Archikulture Digest

The Pajama Game

The Pajama Game

Book by George Abbott and Richard Bissell

Music and Lyrics by Richard Adler and Jerry Ross

Directed and choreographed by Earl Weaver

Musical direction by Chris Endsley

Starring Jason Nettle and Jessie Booth

UCF Conservatory Theater, Orlando FL</strong>

Let’s say Bob Fosse was leading the garment workers union, and he had an unnatural obsession with Argyle and Mondrian. That’s what your see at this well constructed revival of the 1954 Tony winner “The Pajama Game,” an unlikely mixture of romance, union action and high energy dance. Sid Sorokin (Nettle) is on the front lines of the Sleep-Tite PJ Factory: below him are the hourly laborers turning out hideously loud sleepwear for the color blind, above him is the sort of inflexible and slightly crooked management that got our automotive, metalworking and electronics industries shipped over to Asia. The Big Boss Mr. Hasler (Jay Pastucha) is genuinely unlikable, and Grievance Committee leader Babe Williams (Booth) is a hot post war Rosie the Riveter type. Sid falls for her and slips and into a brutal struggle to raise wages by $0.075 per hour. There’s an element of free love floating around this shop and the big annual company picnic there’s enough sex to embarrass Betty Page. Even union President Prez (Parker Slaybaugh) gets lucky with winsome Mea (Laura Adams) and the shop’s drunken Time and Motion expert Hines (Justin Mousseau) demonstrates his knife throwing skills. What could possibly go wrong?

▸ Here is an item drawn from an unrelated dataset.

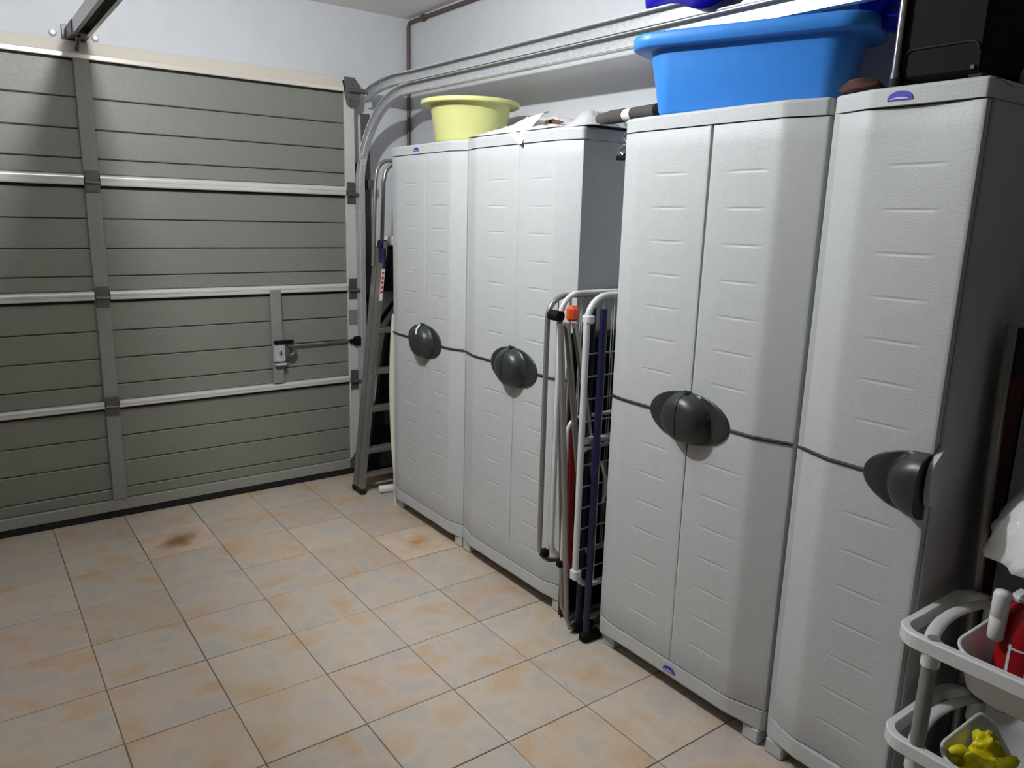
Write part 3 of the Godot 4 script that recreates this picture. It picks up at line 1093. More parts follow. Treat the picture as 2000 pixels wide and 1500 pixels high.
func top_things() -> void:
	# white plastic bag on the second cabinet: a crumpled mass with one corner drooping over the lid
	var n := noise(1.0, 5, 4)
	var P := []
	for i in 37:
		var s := i / 36.0
		var z := lerpf(-2.66, -2.09, s)
		var row := []
		for j in 23:
			var u := j / 22.0
			var x := lerpf(1.705, 2.02, u)
			var hump := 0.060 * exp(-pow((s - 0.58) / 0.12, 2.0)) + 0.042 * exp(-pow((s - 0.32) / 0.24, 2.0)) + 0.020 * exp(-pow((s - 0.80) / 0.15, 2.0))
			var edge: float = min(1.0, min(s, 1.0 - s) * 8.0) * min(1.0, (1.0 - u) * 5.0) * sqrt(minf(1.0, u * 5.0))
			var y: float = 1.772 + (hump * (0.55 + 0.45 * u) + 0.020 * absf(n.get_noise_2d(z * 28.0, x * 34.0)) + 0.010 * n.get_noise_2d(z * 70.0 + 9.0, x * 60.0)) * edge
			y = maxf(y, 1.7705)
			row.append(Vector3(x + 0.008 * n.get_noise_2d(z * 40.0, u * 30.0) * edge, y, z))
		P.append(row)
	var t := thing("plastic_bag", "crumpled white plastic bag with a corner drooping over the cabinet's front edge", "plastic bag", Vector3.ZERO, 0.0)
	part("bag_body", crumple_sheet(P, 0.0015), M.bag, t)
	var D := []                                                      # the drooping corner: a kite of folded film
	for i in 19:
		var s := i / 18.0
		var row := []
		var hw := 0.006 + 0.066 * sin(PI * pow(s, 0.8)) 
		var zc := lerpf(-2.232, -2.300, sin(PI * s)) - 0.045 * s
		for j in 15:
			var u := j / 14.0
			var z := zc + (u - 0.5) * 2.0 * hw
			var x := lerpf(1.765, 1.688, sqrt(s)) - 0.014 * sin(PI * u) * s + 0.009 * sin(u * PI * 4.0 + s * 3.0) * sin(PI * s) + 0.020 * (1.0 - s) * (1.0 - u)
			var y := lerpf(1.838, 1.724, s) + 0.010 * sin(u * PI * 2.0 + 0.5) * sin(PI * s)
			row.append(Vector3(x, y, z))
		D.append(row)
	part("bag_corner", crumple_sheet(D, 0.003), M.bag, t)
	# thin translucent bag by the cabinet's right end
	var Q := []
	for i in 25:
		var s := i / 24.0
		var z := lerpf(-2.16, -1.955, s)
		var row := []
		for j in 19:
			var u := j / 18.0
			var x := lerpf(1.735, 1.98, u)
			var edge: float = min(1.0, min(s, 1.0 - s) * 5.0) * min(1.0, min(u * 4.0, (1.0 - u) * 4.0))
			var y := 1.7715 + (0.055 * exp(-pow((s - 0.5) / 0.3, 2.0)) + 0.020 * n.get_noise_2d(z * 60.0 + 30.0, x * 55.0)) * edge
			row.append(Vector3(x, maxf(y, 1.7705), z))
		Q.append(row)
	var o := crumple_sheet(Q, 0.001)
	single("plastic_bag", o, M.bag_thin, "thin greyish plastic bag crumpled at the right end of the second cabinet's top", "plastic bag")
	# brush with a pointed brown tip
	var br := thing("paint_brush", "pale wooden brush with a dark band and pointed brown tip lying between the bags", "brush", Vector3(1.80, 1.803, -2.27), 0.0)
	var h := MB.new()
	h.tube([Vector3(0.02, 0, -0.22), Vector3(0.01, 0.002, -0.10), Vector3(0, 0.0, 0.0)], [0.006, 0.008, 0.011], 10)
	part("handle", h, M.white_plastic, br)
	var fe := MB.new()
	fe.tube([Vector3(0, 0, 0.0), Vector3(-0.002, 0, 0.028)], 0.0125, 12)
	part("grip", fe, M.tan, br)
	var fe2 := MB.new()
	fe2.tube([Vector3(-0.002, 0, 0.028), Vector3(-0.003, 0, 0.036)], 0.0128, 12)
	part("band", fe2, M.black, br)
	var tip := MB.new()
	tip.tube([Vector3(-0.003, 0, 0.036), Vector3(-0.006, -0.002, 0.07), Vector3(-0.009, -0.004, 0.105)], [0.0115, 0.008, 0.001], 10)
	part("tip", tip, M.brown, br)
	# folded umbrella across the gap, one end on each cabinet
	var um := thing("folded_umbrella", "dark grey folded umbrella lying across the gap between two cabinets", "umbrella", Vector3(1.78, 1.793, -1.84), 0.0)
	var c1 := MB.new()
	c1.tube([Vector3(0.02, 0.000, -0.16), Vector3(0.018, 0.001, -0.15), Vector3(0.012, 0.002, -0.08), Vector3(0.006, 0.002, -0.015)], [0.008, 0.016, 0.022, 0.021], 14)
	part("canopy", c1, M.charcoal_cloth, um)
	var c2 := MB.new()
	c2.tube([Vector3(0.006, 0.002, -0.015), Vector3(0.004, 0.002, 0.022)], 0.0185, 14)
	part("strap", c2, M.white_plastic, um, "white strap")
	var c3 := MB.new()
	c3.tube([Vector3(0.004, 0.003, 0.022), Vector3(-0.002, 0.004, 0.13)], 0.019, 14)
	part("roll", c3, M.charcoal_cloth, um)
	var c4 := MB.new()
	c4.tube([Vector3(-0.002, 0.004, 0.13), Vector3(-0.003, 0.004, 0.150), Vector3(-0.003, 0.004, 0.158)], [0.0195, 0.020, 0.014], 14)
	part("end_cap", c4, M.black, um)
	# small chrome double hook on the third cabinet's side
	var hk := thing("hook", "small shiny metal double hook on the side of the third cabinet, in the gap", "hook", Vector3(1.755, 1.71, -1.772))
	var k1 := MB.new()
	k1.tube([Vector3(0, 0.03, 0.0), Vector3(-0.004, 0.028, -0.03), Vector3(-0.008, 0.008, -0.040), Vector3(-0.006, -0.004, -0.026)], 0.006, 8)
	k1.tube([Vector3(0, -0.01, 0.0), Vector3(-0.006, -0.014, -0.040), Vector3(-0.012, -0.030, -0.052), Vector3(-0.010, -0.042, -0.036)], 0.007, 8)
	part("wire", k1, M.chrome, hk)
	var k2 := MB.new()
	k2.box(Vector3(-0.006, -0.050, -0.032), Vector3(0.03, 0.014, 0.064), 0.004)
	k2.box(Vector3(-0.002, -0.004, -0.004), Vector3(0.02, 0.09, 0.010), 0.003)
	part("plate", k2, M.black, hk)
	# brown pouch in the angle between the tub and the black box
	var pt := thing("pouch", "small reddish brown pouch between the light blue tub and the black box", "pouch", Vector3(1.765, 1.7685, -1.045))
	part("pouch_body", blob(Vector3(0, 0.016, 0), Vector3(0.036, 0.018, 0.050), 8, 0.25, 0.12, 0.0), M.pouch, pt)
	part("pouch_flap", blob(Vector3(0.006, 0.030, -0.012), Vector3(0.024, 0.010, 0.028), 9, 0.2, 0.12), M.brown, pt)
	# pale rolled cloth at the right end of the narrow cabinet's top
	var rc := MB.new()
	rc.tube([Vector3(1.985, 1.797, -0.83), Vector3(1.975, 1.797, -0.79), Vector3(1.965, 1.796, -0.745)], [0.022, 0.027, 0.024], 14)
	single("rolled_cloth", rc, M.grey_cloth, "small pale grey rolled cloth beside the black box", "cloth")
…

Very little, actually. Hines’ microphone made him tinny and hard to hear, but everyone else came though five by five. The theme of this show was motion – Sid Sorokin looked like he was made of rubber, Prez did some amazing hand flips and punched himself out, and when nothing else was happening, there was as full blown dance arrangement. The Steam Heat Number has almost nothing to do with the plot, but black bowlers and Jazz hands made it one of the best parts of the show featuring Ms. Adams in front of Daniel Longacre and Andrew Connors. Other highlights are Sid’s “A New Town is A Blue Town” and “Hey There” and the big production number “Once A Year Day featured everyone dressed in the most amazingly tacky sun dresses and shorts.

This is a Big Musical from the glory days of Big Musicals, and this production does justice to the music, characters and story, and the entire show was a joy. Everything was bigger than life, except the main character who must decide between the woman he loves and the job he needs. When pushed to a hard decision, Sid does what he needs to do and then goes one step further and roots out the cause of the show’s central conflict. This is theater the way God and Bob Fosse intended it to be.